IV. Sehr langsam—Misterioso (Very slowly, mysteriously) - The previous movements have shown Mahler's love and understanding of nature, but with this movement the music depicts the darkness of night. The movement begins with strings alternating gently between notes with harps adding a hushed texture. The entire movement remains quiet, the accompaniment hardly moving harmonically as the alto soloist sings a simple melody to the words of the Midnight Song from Friedrich Nietzsche’s Also sprach Zarathustra. Mahler gets a particularly novel effect for the oboe and cor anglaise by writing a slur over two notes with the direction hinaufziehen, literally meaning to pull or move up. There is general agreement that Mahler intended a glissando with this word:
This is not possible on the modern version of the oboe used by most players. But it was possible on the German made instrument used in the orchestras Mahler directed. Modern scholarship and technique have shown ways this directive can be accomplished, and while it may seem a minor detail, the sliding notes give a particularly earthy quality to the music, something Mahler evidently intended. The above musical example also shows the detail and care Mahler took in notating his scores.

Nietzsche's Also sprach Zarathustra, Midnight Song:
O Man! Take heed!
What says the deep midnight?
"I slept, I slept -,
from a deep dream have I awoken: -
the world is deep,
and deeper than the day has thought.
Deep is its pain -,
joy - deeper still than heartache.
Pain says: Pass away!
But all joy seeks eternity -,
- seeks deep, deep eternity!"

The movement ends in the same dark, quiet tones in which it began and leads directly to the next movement.

V. Lustig im Tempo und keck im Ausdruck (Cheerful in tempo and cheeky in expression) - Another Wunderhorn text is used in the 5th movement, Armer Kinder Bettlerlied (Poor children's Begging song) written for women's choir, boy's choir and soloist. The movement begins with the boy's choir imitating bells.

Des Knaben Wunderhorn: Armer Kinder Bettlerlied
 Three angels sang a sweet song,
with blessed joy it rang in heaven.
They shouted too for joy
that Peter was free from sin!
And as Lord Jesus sat at the table
with his twelve disciples and ate the evening meal,
Lord Jesus said: "Why do you stand here?
When I look at you, you are weeping!"
"And should I not weep, kind God?
I have violated the ten commandments!
I wander and weep bitterly!
O come and take pity on me!"
"If you have violated the ten commandments,
then fall on your knees and pray to God!
Love only God for all time!
So will you gain heavenly joy."
The heavenly joy is a blessed city,
the heavenly joy that has no end!
The heavenly joy was granted to Peter
through Jesus, and to all mankind for eternal bliss.
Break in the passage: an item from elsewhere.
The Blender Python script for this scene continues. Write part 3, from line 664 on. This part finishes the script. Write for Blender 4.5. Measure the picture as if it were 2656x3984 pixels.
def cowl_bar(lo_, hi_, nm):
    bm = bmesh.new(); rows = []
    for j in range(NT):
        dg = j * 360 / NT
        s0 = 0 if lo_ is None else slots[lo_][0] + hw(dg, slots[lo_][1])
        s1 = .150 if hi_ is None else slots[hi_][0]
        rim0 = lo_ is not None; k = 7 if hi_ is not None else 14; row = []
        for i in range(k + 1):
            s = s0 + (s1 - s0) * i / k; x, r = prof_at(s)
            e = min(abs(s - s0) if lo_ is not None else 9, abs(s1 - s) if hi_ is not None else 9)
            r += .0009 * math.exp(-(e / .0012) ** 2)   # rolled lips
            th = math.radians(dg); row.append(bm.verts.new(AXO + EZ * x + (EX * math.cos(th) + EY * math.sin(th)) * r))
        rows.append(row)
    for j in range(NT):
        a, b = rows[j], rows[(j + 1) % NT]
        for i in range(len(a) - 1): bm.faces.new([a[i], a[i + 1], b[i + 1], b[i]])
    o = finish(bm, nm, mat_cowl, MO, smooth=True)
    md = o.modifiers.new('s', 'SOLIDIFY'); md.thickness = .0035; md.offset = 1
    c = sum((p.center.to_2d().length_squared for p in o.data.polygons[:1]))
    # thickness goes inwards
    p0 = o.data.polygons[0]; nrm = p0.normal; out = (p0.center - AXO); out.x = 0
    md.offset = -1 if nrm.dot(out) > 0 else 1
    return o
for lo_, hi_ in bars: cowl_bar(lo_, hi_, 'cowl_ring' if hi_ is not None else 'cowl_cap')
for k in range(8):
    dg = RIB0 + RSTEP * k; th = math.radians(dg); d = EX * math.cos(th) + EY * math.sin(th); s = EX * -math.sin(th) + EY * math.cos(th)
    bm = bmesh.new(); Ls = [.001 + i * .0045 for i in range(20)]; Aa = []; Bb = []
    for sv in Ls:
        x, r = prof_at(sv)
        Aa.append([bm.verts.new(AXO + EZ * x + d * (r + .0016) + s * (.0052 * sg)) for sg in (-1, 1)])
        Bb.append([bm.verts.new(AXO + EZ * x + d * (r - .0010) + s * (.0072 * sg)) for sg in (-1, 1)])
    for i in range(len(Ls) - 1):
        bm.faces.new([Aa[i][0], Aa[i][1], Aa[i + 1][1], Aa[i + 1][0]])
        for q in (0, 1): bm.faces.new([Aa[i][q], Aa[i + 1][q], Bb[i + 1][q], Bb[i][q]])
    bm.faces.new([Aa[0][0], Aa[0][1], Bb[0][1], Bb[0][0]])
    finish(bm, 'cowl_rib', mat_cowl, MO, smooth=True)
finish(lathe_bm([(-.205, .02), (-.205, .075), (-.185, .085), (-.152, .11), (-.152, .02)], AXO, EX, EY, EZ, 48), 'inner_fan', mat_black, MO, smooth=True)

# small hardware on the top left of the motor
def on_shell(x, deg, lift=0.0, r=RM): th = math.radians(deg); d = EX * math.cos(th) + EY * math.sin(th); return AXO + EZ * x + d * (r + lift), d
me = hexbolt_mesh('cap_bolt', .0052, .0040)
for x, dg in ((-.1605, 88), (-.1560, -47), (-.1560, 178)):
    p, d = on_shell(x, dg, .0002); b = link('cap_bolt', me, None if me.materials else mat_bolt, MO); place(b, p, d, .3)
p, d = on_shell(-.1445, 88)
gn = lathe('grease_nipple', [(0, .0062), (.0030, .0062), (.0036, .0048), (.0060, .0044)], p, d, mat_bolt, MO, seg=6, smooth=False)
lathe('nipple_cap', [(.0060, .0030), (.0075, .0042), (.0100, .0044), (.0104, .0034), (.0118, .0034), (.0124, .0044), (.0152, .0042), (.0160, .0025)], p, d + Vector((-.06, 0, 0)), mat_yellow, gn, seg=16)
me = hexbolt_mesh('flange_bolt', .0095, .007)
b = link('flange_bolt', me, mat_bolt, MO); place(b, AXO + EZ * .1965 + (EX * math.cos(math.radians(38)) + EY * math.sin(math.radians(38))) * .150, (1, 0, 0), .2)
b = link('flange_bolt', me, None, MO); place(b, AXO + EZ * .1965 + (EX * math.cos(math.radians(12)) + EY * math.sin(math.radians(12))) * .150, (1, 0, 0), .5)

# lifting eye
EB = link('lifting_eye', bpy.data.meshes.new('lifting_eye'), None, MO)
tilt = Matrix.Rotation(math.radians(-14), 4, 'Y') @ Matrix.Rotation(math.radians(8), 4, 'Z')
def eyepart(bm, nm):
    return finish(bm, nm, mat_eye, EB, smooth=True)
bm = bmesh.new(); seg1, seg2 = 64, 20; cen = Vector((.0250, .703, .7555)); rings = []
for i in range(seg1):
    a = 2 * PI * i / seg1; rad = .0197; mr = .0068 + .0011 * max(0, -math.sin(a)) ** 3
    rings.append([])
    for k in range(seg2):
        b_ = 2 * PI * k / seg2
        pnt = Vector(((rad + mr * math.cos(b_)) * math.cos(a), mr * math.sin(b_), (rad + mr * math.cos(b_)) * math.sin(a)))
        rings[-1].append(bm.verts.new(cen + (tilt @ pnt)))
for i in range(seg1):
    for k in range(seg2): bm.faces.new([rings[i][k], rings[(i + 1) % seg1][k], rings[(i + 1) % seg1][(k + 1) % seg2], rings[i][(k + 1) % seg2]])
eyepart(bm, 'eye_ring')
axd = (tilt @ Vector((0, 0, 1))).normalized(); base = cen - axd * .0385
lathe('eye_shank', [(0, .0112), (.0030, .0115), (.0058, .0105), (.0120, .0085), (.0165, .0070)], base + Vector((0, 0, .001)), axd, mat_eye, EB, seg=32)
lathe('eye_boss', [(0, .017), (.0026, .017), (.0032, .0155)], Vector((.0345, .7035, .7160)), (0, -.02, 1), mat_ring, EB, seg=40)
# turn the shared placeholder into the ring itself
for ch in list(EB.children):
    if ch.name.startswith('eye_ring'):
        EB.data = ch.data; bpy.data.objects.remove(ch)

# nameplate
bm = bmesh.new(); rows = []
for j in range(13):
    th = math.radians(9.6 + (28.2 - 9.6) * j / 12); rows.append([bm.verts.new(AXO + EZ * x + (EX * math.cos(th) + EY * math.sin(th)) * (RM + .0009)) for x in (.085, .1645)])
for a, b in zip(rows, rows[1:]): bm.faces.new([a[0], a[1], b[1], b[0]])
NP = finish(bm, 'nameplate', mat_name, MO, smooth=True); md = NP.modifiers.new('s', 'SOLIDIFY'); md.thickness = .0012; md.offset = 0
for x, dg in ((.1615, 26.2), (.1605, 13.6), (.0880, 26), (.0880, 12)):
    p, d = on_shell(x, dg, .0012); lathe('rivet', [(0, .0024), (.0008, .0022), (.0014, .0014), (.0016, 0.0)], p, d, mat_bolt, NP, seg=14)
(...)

VI. Langsam - Ruhevoll - Empfunden (Slowly, tranquil, deeply felt) - In length and complexity, the final movement resembles the first massive movement, but the character and tone of the finale is quite different. It is full of joy and pain as Mahler unwinds some of the most heartfelt music he ever wrote. The music ebbs and flows, echoes things heard before (in this symphony and in the 2nd Symphony). Ending a symphony with an adagio movement was not common. Mahler had done it in the 2nd Symphony, and as in that work the 3rd Symphony adagio is the culmination of the symphony. If this is what Mahler meant when he wrote out headings for the movements of this symphony, that this is what love told him, he takes the listener through his complex and deep emotions with this music. It takes its time as it describes in tones Mahler's depth of compassion and spirituality. The movement seems to suspend time, but the build up reaches an incredible ending the timpani, low strings, bassoon and contra bassoon play the notes D and A, the tonic and the dominant of D major. The trumpets play a noble motive while the rest of the brass and woodwind play chords, all over divided violins and violas that play shimmering tremolos. Mahler has one last request written in the score when the full orchestra reaches the huge final D major chord, Nicht abressien, don't cut it off. Let the final chord ring out to end one of the most stunning symphonies ever written.